Mission: Impossible – The Final Reckoning
With “the fate of every living thing” in his hands, Ethan Hunt is ordained the Chosen One in an overlong and over-complicated sequel.
Esai Morales and Tom Cruise
Image courtesy of Paramount Pictures.
The last film was a hard act to follow. The long-awaited sequel, running at a rather self-important 170 minutes, continues with the same premise, in which an AI superpower – ‘the Entity’ – is planning to take over the planet. The only way to stop it from unleashing an arsenal of warheads from eight of the world’s nuclear powers is to unplug the Internet, which is harder than you might think. So the US president, Erika Sloane (Angela Bassett, who also played the commander-in-chief in the Netflix series Zero Day), is faced with Sophie’s choice – if the world wide web is disabled, how many lives will be lost? However, the severely wanted IMF agent Ethan Hunt (Tom Cruise) has a plan. It’s a ridiculous one, and has a “one in a trillion” chance of working, but it’s a plan. But first Ethan Hunt has to turn himself in – or be abducted by his government.
As The Entity dishes out misinformation across the globe, spreading dissent and a volatile world order, the president tells Ethan: “You’ve never let us down. You are the best of men in the worst of times. I need you to be that man.” There are complications, of course, not least the most devious of supervillains, Gabriel (Esai Morales, from 1983’s Bad Boys), who is seeking to harness the Entity’s powers for his own ends. He just needs a gizmo called the Podkova, trapped in a missing Russian sub somewhere at the bottom of the Bering Sea. By threatening the life of Ethan’s nearest and dearest, Gabriel forces the rogue agent to risk his own life to retrieve the gizmo from the freezing waters of the water basin. And so it goes…
While the world’s most famous stuntman pulls off some pulse-accelerating physical acts that will be talked about for years to come (check out the poster), the rest of The Final Reckoning trudges along at a somewhat laborious pace. Whereas the first chapter spilled adrenalin like there was no tomorrow, the sequel lacks momentum, humour and, believe it or not, credibility. It all gets so far-fetched that the impossible begins to feel ludicrous and irrational, and the plot twists and constant parade of double-agents borders on the exasperating.

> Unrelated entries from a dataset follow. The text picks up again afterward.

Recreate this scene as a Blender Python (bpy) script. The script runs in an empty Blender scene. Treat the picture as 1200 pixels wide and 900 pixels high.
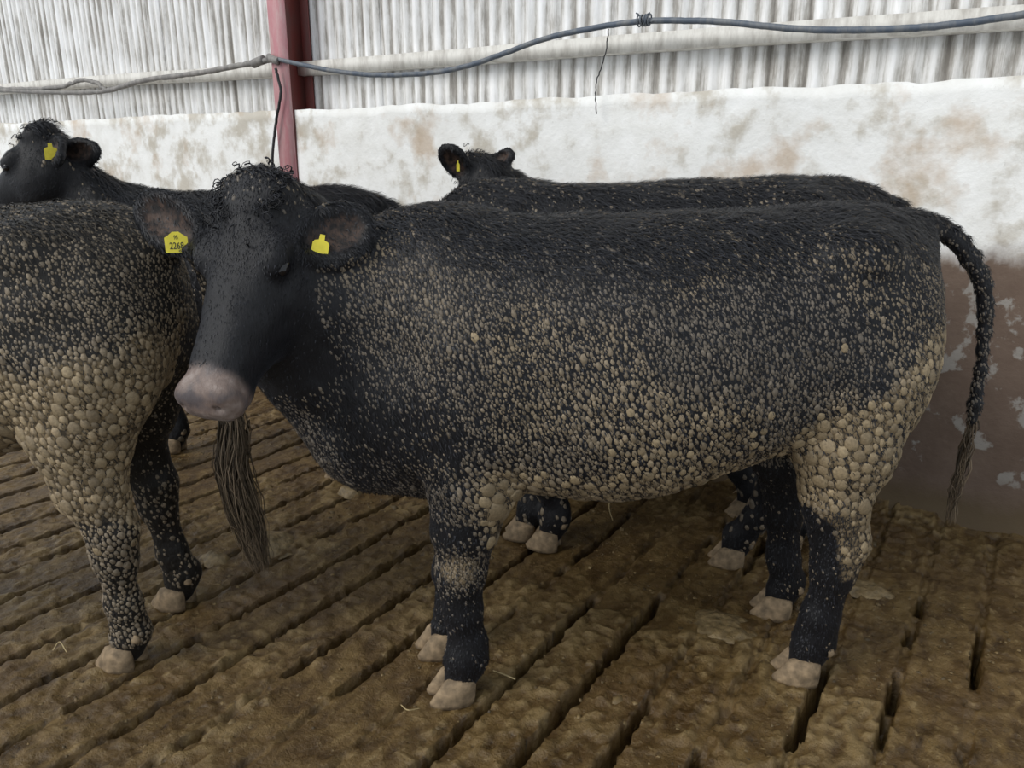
import bpy, math, random
import numpy as np
from mathutils import Vector, Matrix, Euler

random.seed(7)
rng = np.random.default_rng(7)
SC = bpy.context.scene
COL = SC.collection
R = math.radians

# ------------------------------------------------------------------ camera, sky, sun, exposure
CAM_H = 1.4
PITCH = math.atan(258 / 900)
YAW = R(33.6)
cam_d = bpy.data.cameras.new('camera')
cam_d.sensor_fit = 'HORIZONTAL'
cam_d.sensor_width = 36.0
cam_d.lens = 36.0 * 900 / 1200
cam_d.clip_start = 0.05
cam = bpy.data.objects.new('camera', cam_d)
COL.objects.link(cam)
cam.location = (0, 0, CAM_H)
cam.rotation_euler = Euler((R(90) - PITCH, 0, YAW))
SC.camera = cam

w = bpy.data.worlds.new('overcast')
SC.world = w
w.use_nodes = True
bg = w.node_tree.nodes['Background']
bg.inputs['Color'].default_value = (0.86, 0.93, 1.0, 1)
bg.inputs['Strength'].default_value = 0.85

sun_d = bpy.data.lights.new('daylight_through_roof', 'SUN')
sun_d.energy = 2.1
sun_d.angle = R(35)
sun_d.color = (1.0, 0.97, 0.93)
sun = bpy.data.objects.new('daylight_through_roof', sun_d)
COL.objects.link(sun)
sun.rotation_euler = Vector((0.45, 0.85, -0.70)).to_track_quat('-Z', 'Y').to_euler()

SC.view_settings.view_transform = 'Standard'
SC.view_settings.look = 'None'
SC.view_settings.exposure = 0.0
SC.view_settings.gamma = 1.0
SC.view_settings.use_curve_mapping = False

# ------------------------------------------------------------------ surveying: image direction -> point on a real plane
C0 = np.array([0, 0, CAM_H])
FW = np.array([-math.sin(YAW), math.cos(YAW), 0]); RT = np.array([math.cos(YAW), math.sin(YAW), 0]); UP = np.array([0, 0, 1.0])
def ray(x, y):
    v = y - 450
    return (x - 600) * RT + (900 * math.cos(PITCH) - v * math.sin(PITCH)) * FW + (-v * math.cos(PITCH) - 900 * math.sin(PITCH)) * UP
def on_floor(x, y, z=0.0):
    d = ray(x, y); return C0 + d * (z - CAM_H) / d[2]
def on_wall(x, y, Y):
    d = ray(x, y); return C0 + d * Y / d[1]

# ------------------------------------------------------------------ noise
def lattice(seed):
    return np.random.default_rng(seed).random((32, 32, 32)).astype(np.float32)
_L = [lattice(s) for s in range(6)]
def noise(p, scale, k=0):
    q = np.asarray(p, dtype=np.float32) * scale + 100.0
    i = np.floor(q).astype(np.int64); f = (q - i).astype(np.float32)
    f = f * f * (3 - 2 * f)
    L = _L[k]; o = 0
    for dx in (0, 1):
        for dy in (0, 1):
            for dz in (0, 1):
                wgt = (f[..., 0] if dx else 1 - f[..., 0]) * (f[..., 1] if dy else 1 - f[..., 1]) * (f[..., 2] if dz else 1 - f[..., 2])
                o = o + wgt * L[(i[..., 0] + dx) & 31, (i[..., 1] + dy) & 31, (i[..., 2] + dz) & 31]
    return o
def fbm(p, scale, octaves=3, k=0):
    s = 0; a = 1; t = 0
    for o in range(octaves):
        s = s + a * noise(p, scale * 2.03 ** o, (k + o) % 6); t += a; a *= 0.5
    return s / t
def sstep(a, b, x):
    t = np.clip((x - a) / (b - a), 0, 1); return t * t * (3 - 2 * t)

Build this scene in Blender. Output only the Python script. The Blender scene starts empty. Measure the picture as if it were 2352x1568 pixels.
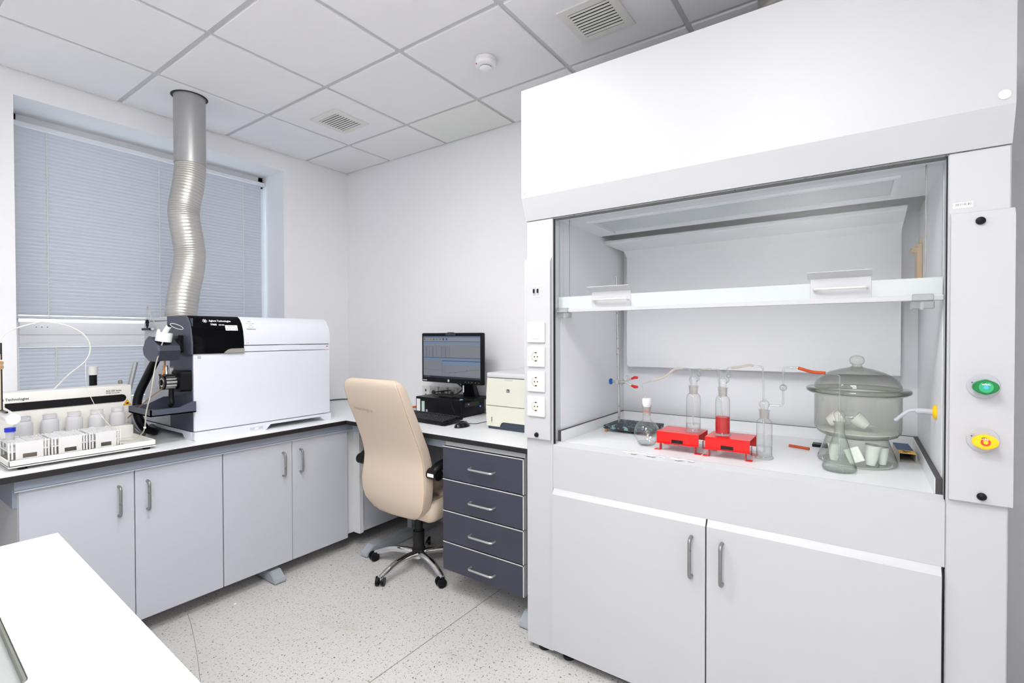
import bpy, bmesh, math, random
from mathutils import Vector, Matrix
random.seed(7)
D = bpy.data
SC = bpy.context.scene
COL = SC.collection
R = math.radians

# ------------------------------------------------------------------ camera, world, exposure
CAM_Z = 1.37
YAW, PITCH, ROLL = R(35.1234), R(-0.7009), R(-0.1297)
cam_d = D.cameras.new('camera'); cam = D.objects.new('camera', cam_d); COL.objects.link(cam)
fw = Vector((math.cos(PITCH)*math.cos(YAW), math.cos(PITCH)*math.sin(YAW), math.sin(PITCH)))
rt = Vector((math.sin(YAW), -math.cos(YAW), 0)); up = rt.cross(fw)
rt2 = rt*math.cos(ROLL) + up*math.sin(ROLL); up2 = up*math.cos(ROLL) - rt*math.sin(ROLL)
cam.matrix_world = Matrix(((rt2.x, up2.x, -fw.x, 0), (rt2.y, up2.y, -fw.y, 0), (rt2.z, up2.z, -fw.z, CAM_Z), (0, 0, 0, 1)))
cam_d.sensor_width = 36.0; cam_d.lens = 1130.04/2352*36.0; cam_d.clip_start = 0.02
SC.camera = cam
w = D.worlds.new('sky'); SC.world = w; w.use_nodes = True
bg = w.node_tree.nodes['Background']; bg.inputs[0].default_value = (0.88, 0.94, 1.0, 1); bg.inputs[1].default_value = 2.9
SC.view_settings.view_transform = 'Standard'; SC.view_settings.look = 'None'
SC.view_settings.gamma = 1.0; SC.view_settings.use_curve_mapping = False
SC.view_settings.exposure = 0.0
SC.cycles.transparent_max_bounces = 32
FILL_STRENGTH = 32.5  # glow of the added ceiling fill panels

# ------------------------------------------------------------------ materials
def lin(c):
    return tuple(((v/255)/12.92 if v/255 <= 0.04045 else ((v/255+0.055)/1.055)**2.4) for v in c)
MATS = {}
def mat(name, rgb, rough=0.5, metal=0.0, spec=0.5, var=0.0, vscale=6.0, bump=0.0, bscale=200.0, emit=None, estr=0.0, trans=0.0, sss=0.0, coat=0.0, stretch=None):
    m = D.materials.new(name); m.use_nodes = True
    nt = m.node_tree; b = nt.nodes['Principled BSDF']
    c = lin(rgb)+(1,)
    b.inputs['Base Color'].default_value = c; b.inputs['Roughness'].default_value = rough
    b.inputs['Metallic'].default_value = metal; b.inputs['Specular IOR Level'].default_value = spec
    b.inputs['Transmission Weight'].default_value = trans
    b.inputs['Coat Weight'].default_value = coat
    if sss: b.inputs['Subsurface Weight'].default_value = sss; b.inputs['Subsurface Radius'].default_value = (.02, .02, .02)
    if emit: b.inputs['Emission Color'].default_value = lin(emit)+(1,); b.inputs['Emission Strength'].default_value = estr
    tc = nt.nodes.new('ShaderNodeTexCoord'); src = tc.outputs['Object']
    if stretch:
        mp = nt.nodes.new('ShaderNodeMapping'); mp.inputs['Scale'].default_value = stretch
        nt.links.new(src, mp.inputs[0]); src = mp.outputs[0]
    n = nt.nodes.new('ShaderNodeTexNoise'); n.inputs['Scale'].default_value = vscale; n.inputs['Detail'].default_value = 4
    nt.links.new(src, n.inputs['Vector'])
    mx = nt.nodes.new('ShaderNodeMix'); mx.data_type = 'RGBA'; v = max(var, 0.012)
    mx.inputs[6].default_value = tuple(x*(1-v) for x in c[:3])+(1,); mx.inputs[7].default_value = tuple(min(1, x*(1+v)) for x in c[:3])+(1,)
    nt.links.new(n.outputs['Fac'], mx.inputs[0]); nt.links.new(mx.outputs[2], b.inputs['Base Color'])
    if bump:
        n2 = nt.nodes.new('ShaderNodeTexNoise'); n2.inputs['Scale'].default_value = bscale; n2.inputs['Detail'].default_value = 2
        nt.links.new(src, n2.inputs['Vector'])
        bp = nt.nodes.new('ShaderNodeBump'); bp.inputs['Strength'].default_value = bump; bp.inputs['Distance'].default_value = 0.002
        nt.links.new(n2.outputs['Fac'], bp.inputs['Height']); nt.links.new(bp.outputs[0], b.inputs['Normal'])
    MATS[name] = m
    return m
def blotch(name, base, spot, thr, scale, soft=0.03, rough=0.5, metal=0.0, bump=0.0, stretch=None):
    """base colour with patches of a second colour (wear, rust, flecks)"""
    m = mat(name, base, rough, metal, bump=bump, bscale=scale*2)
    nt = m.node_tree; b = nt.nodes['Principled BSDF']
    old = b.inputs['Base Color'].links[0].from_socket
    tc = nt.nodes.new('ShaderNodeTexCoord'); src = tc.outputs['Object']
    if stretch:
        mp = nt.nodes.new('ShaderNodeMapping'); mp.inputs['Scale'].default_value = stretch
        nt.links.new(src, mp.inputs[0]); src = mp.outputs[0]
    n = nt.nodes.new('ShaderNodeTexNoise'); n.inputs['Scale'].default_value = scale; n.inputs['Detail'].default_value = 5; n.inputs['Roughness'].default_value = 0.65
    nt.links.new(src, n.inputs['Vector'])
    r = nt.nodes.new('ShaderNodeValToRGB'); r.color_ramp.elements[0].position = thr; r.color_ramp.elements[1].position = thr+soft
    nt.links.new(n.outputs['Fac'], r.inputs[0])
    mx = nt.nodes.new('ShaderNodeMix'); mx.data_type = 'RGBA'; mx.inputs[7].default_value = lin(spot)+(1,)
    nt.links.new(r.outputs[0], mx.inputs[0]); nt.links.new(old, mx.inputs[6]); nt.links.new(mx.outputs[2], b.inputs['Base Color'])
    return m
def glass(name, tint, edge, refl=1.0, ior=1.5, rough=0.02, haze=0.0, hazecol=(235, 238, 240), edgepow=2.5):
    """thin-walled glass: straight-through transmission, Fresnel reflection, longer path tints the rim"""
    m = D.materials.new(name); m.use_nodes = True; nt = m.node_tree; nt.nodes.clear()
    out = nt.nodes.new('ShaderNodeOutputMaterial'); tr = nt.nodes.new('ShaderNodeBsdfTransparent'); gl = nt.nodes.new('ShaderNodeBsdfGlossy')
    gl.inputs['Roughness'].default_value = rough
    lw = nt.nodes.new('ShaderNodeLayerWeight'); lw.inputs['Blend'].default_value = 0.5
    def mth(op, a, v):
        q = nt.nodes.new('ShaderNodeMath'); q.operation = op; nt.links.new(a, q.inputs[0]); q.inputs[1].default_value = v; return q.outputs[0]
    p5 = mth('POWER', lw.outputs['Facing'], 5.0); f0 = ((ior-1)/(ior+1))**2
    ml = nt.nodes.new('ShaderNodeMath'); ml.operation = 'MULTIPLY'; ml.inputs[1].default_value = refl
    nt.links.new(mth('ADD', mth('MULTIPLY', p5, 1-f0), f0), ml.inputs[0])
    mc = nt.nodes.new('ShaderNodeMix'); mc.data_type = 'RGBA'
    mc.inputs[6].default_value = lin(tint)+(1,); mc.inputs[7].default_value = lin(edge)+(1,)
    nt.links.new(mth('POWER', lw.outputs['Facing'], edgepow), mc.inputs[0]); nt.links.new(mc.outputs[2], tr.inputs[0])
    mx = nt.nodes.new('ShaderNodeMixShader'); nt.links.new(ml.outputs[0], mx.inputs[0]); nt.links.new(tr.outputs[0], mx.inputs[1]); nt.links.new(gl.outputs[0], mx.inputs[2])
    last = mx
    if haze:
        df = nt.nodes.new('ShaderNodeBsdfDiffuse'); df.inputs[0].default_value = lin(hazecol)+(1,)
        tl = nt.nodes.new('ShaderNodeBsdfTranslucent'); tl.inputs[0].default_value = lin(hazecol)+(1,)
        ad = nt.nodes.new('ShaderNodeMixShader'); ad.inputs[0].default_value = .5
        nt.links.new(df.outputs[0], ad.inputs[1]); nt.links.new(tl.outputs[0], ad.inputs[2])
        m2 = nt.nodes.new('ShaderNodeMixShader'); m2.inputs[0].default_value = haze
        nt.links.new(mx.outputs[0], m2.inputs[1]); nt.links.new(ad.outputs[0], m2.inputs[2]); last = m2
    nt.links.new(last.outputs[0], out.inputs[0])
    MATS[name] = m
    return m
def translucent(name, rgb, k=0.4, rough=0.4):
    m = mat(name, rgb, rough); nt = m.node_tree; b = nt.nodes['Principled BSDF']; out = nt.nodes['Material Output']
    tl = nt.nodes.new('ShaderNodeBsdfTranslucent'); tl.inputs[0].default_value = lin(rgb)+(1,)
    mx = nt.nodes.new('ShaderNodeMixShader'); mx.inputs[0].default_value = k
    nt.links.new(b.outputs[0], mx.inputs[1]); nt.links.new(tl.outputs[0], mx.inputs[2]); nt.links.new(mx.outputs[0], out.inputs[0])
    return m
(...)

The lack of human interaction detracts from any sense of real drama, while the Internet as an uncontrollable menace is beginning to become a little old hat. Nevertheless, due to the film’s inordinate length, there is time to include the occasional scene in which some of the characters do resonate on a human level. One such is when Hayley Atwell’s IMF agent Grace attempts to comprehend the hand signals of an Inuit woman (Lucy Tulugarjuk) in order to ride a sled. And who can resist the sight of Tom Cruise performing his signature Tom Cruise sprint, this time across the length of Westminster Bridge? Indeed, there are good things aplenty, but what the film really needed amongst all the high-tech wizardry was something as unassuming as a pair of scissors.
JAMES CAMERON-WILSON
Cast: Tom Cruise, Hayley Atwell, Ving Rhames, Simon Pegg, Henry Czerny, Angela Bassett, Esai Morales, Pom Klementieff, Holt McCallany, Janet McTeer, Nick Offerman, Hannah Waddingham, Tramell Tillman, Shea Whigham, Greg Tarzan Davis, Charles Parnell, Mark Gatiss, Rolf Saxon, Lucy Tulugarjuk, Cary Elwes, Katy O’Brian.
Dir Christopher McQuarrie, Pro Tom Cruise and Christopher McQuarrie, Screenplay Christopher McQuarrie and Erik Jendresen, Ph Fraser Taggart, Pro Des Gary Freeman, Ed Eddie Hamilton, Music Max Aruj and Alfie Godfrey, Costumes Jill Taylor, Sound Enos Desjardins, Luke Gentry and Jed Loughran, Dialect coach Jacob Hajjar.
Paramount Pictures/Skydance/TC Productions-Paramount Pictures.
170 mins. USA. 2025. UK Rel: 21 May 2025. US Rel: 23 May 2025. Cert. 12A.